Ilustración: Víctor Aliste
El viejo se puso a llorar, se levantó y nos dijo que nos enseñaba su belén. Las figuras, sin duda alguna, estaban torcidas y descolocadas. Colocadas en los lugares donde no les correspondía a las figuras y torcidas como quien con Alzheimer las coloca. Escuchamos el sonido de una lágrima en papel albal. Hay veces en que las sutilezas también se escuchan. El agua dulce del río llamaba al agua salada. Se sentía orgulloso de haber colocado aquella obra de arte semejante a la habitación de un niño. Fuera de la casa nevaba, dentro llovía.
Aquella época en Alemania no había sido la mejor. «Nunca me quejé», dijo. «Ni siquiera por el frío. Nosotros trabajábamos y hablábamos con todos los hombres, que los había de muchos sitios». A decir verdad dijo «del cabo del mundo». «Hablábamos con todos los hombres, que los había del cabo del mundo», eso dijo, para ser exacto. En sus palabras no percibí subordinación, sino orgullo. «Aquella otra Navidad… Aquella fue diferente. Mataron al padre del jefe por no declarar diez sacos de azúcar. Diez sacos de azúcar no pesan lo que pesa un hombre. Esa Navidad… Esa Navidad quise volver».
Evitemos que lo que fuimos se oculte en un redil de experiencias acumuladas y agotadas; que, en fin, no sea eso la vejez.
Nos acompañó a la puerta. Los gatos hacían trinchera en el umbral. Ellos no percibían la Navidad (salvo por el frío). La verdad es que no supe qué había de ficción y qué de real en todo aquello, pero sentí escalofríos muchas veces. Al cerrarse la puerta tuve la sensación de que el hombre seguiría hablando solo, creyendo que yo estaría ahí, frente a él, impertérrito pero asombrado, no tanto por su locuacidad, aunque sí por el contenido de su historia, que iba más allá de sus palabras. Palabras, por otro lado, que parecían desvanecerse por sus labios desgastados. El hombre sostuvo todo el tiempo un bastón en un intento por mantenerse en pie. La cacha se convirtió en una forma poética de ilustrar la curvatura de un cuerpo anciano, y en un modo de espantar la creencia de que la tierra nos va llamando y, por ello, cada vez estamos más próximos a ella.
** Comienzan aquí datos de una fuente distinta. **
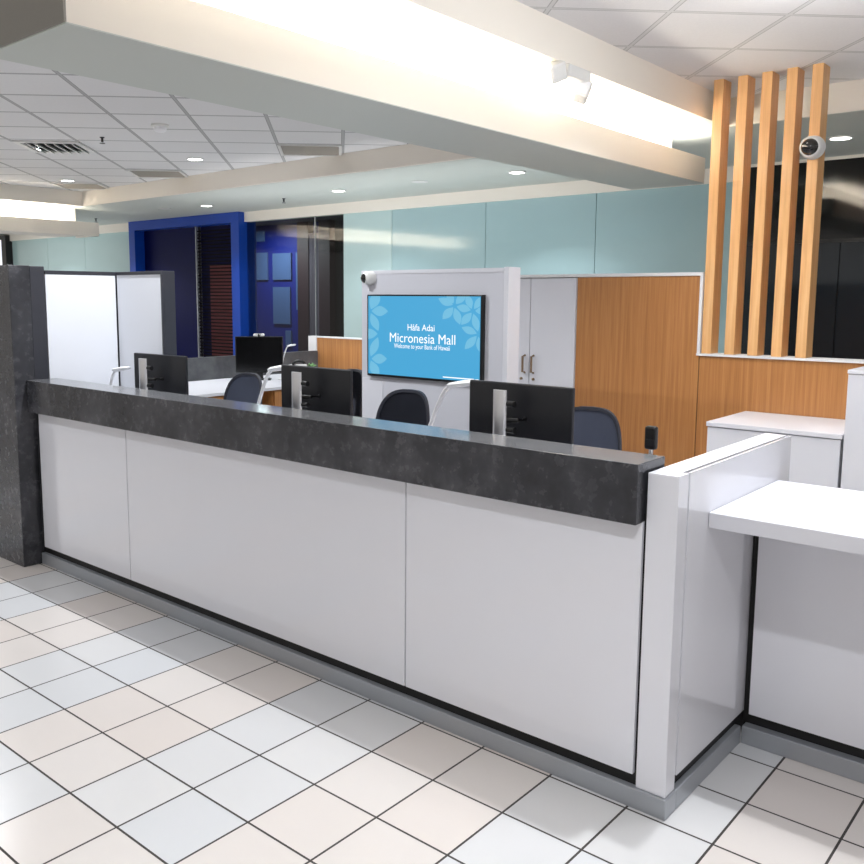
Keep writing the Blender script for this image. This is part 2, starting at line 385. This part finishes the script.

El portazo reverberaba en mi tímpano y me hizo detenerme en esa frase que sirve como consuelo pero que no es más que una vacua letanía: «Cuando se cierra una puerta, se abre otra». Pensé que hay que mirar por la mirilla y también pensé que tal vez estemos dejando la vejez ahí, detrás de esa puerta bloqueada por el olvido y trancada por la necedad. Y es que puede ser, como nos cuenta Héctor Abad en su maravillosa novela de no ficción, que solo seamos el olvido que seremos. Así que evitemos que lo que fuimos se oculte en un redil de experiencias acumuladas y agotadas; que, en fin, no sea eso la vejez. Utilicemos el camino para entenderla como pértiga hacia la atalaya de la sabiduría que, en fin, es lo que evitará la caída.
De antemano supe que iba a dejar en algún lado unas torpes líneas, un documento que diese voz a Delmiro, el viejo. Un viejo parecido a los reumáticos carballos gallegos que, centenarios, se mantienen en pie, aguantando las embestidas del frío, la quemazón del orvallo y la humedad de la soledad, la cual debilita del hombre su osamenta más que la propia vida (si es que eso es posible).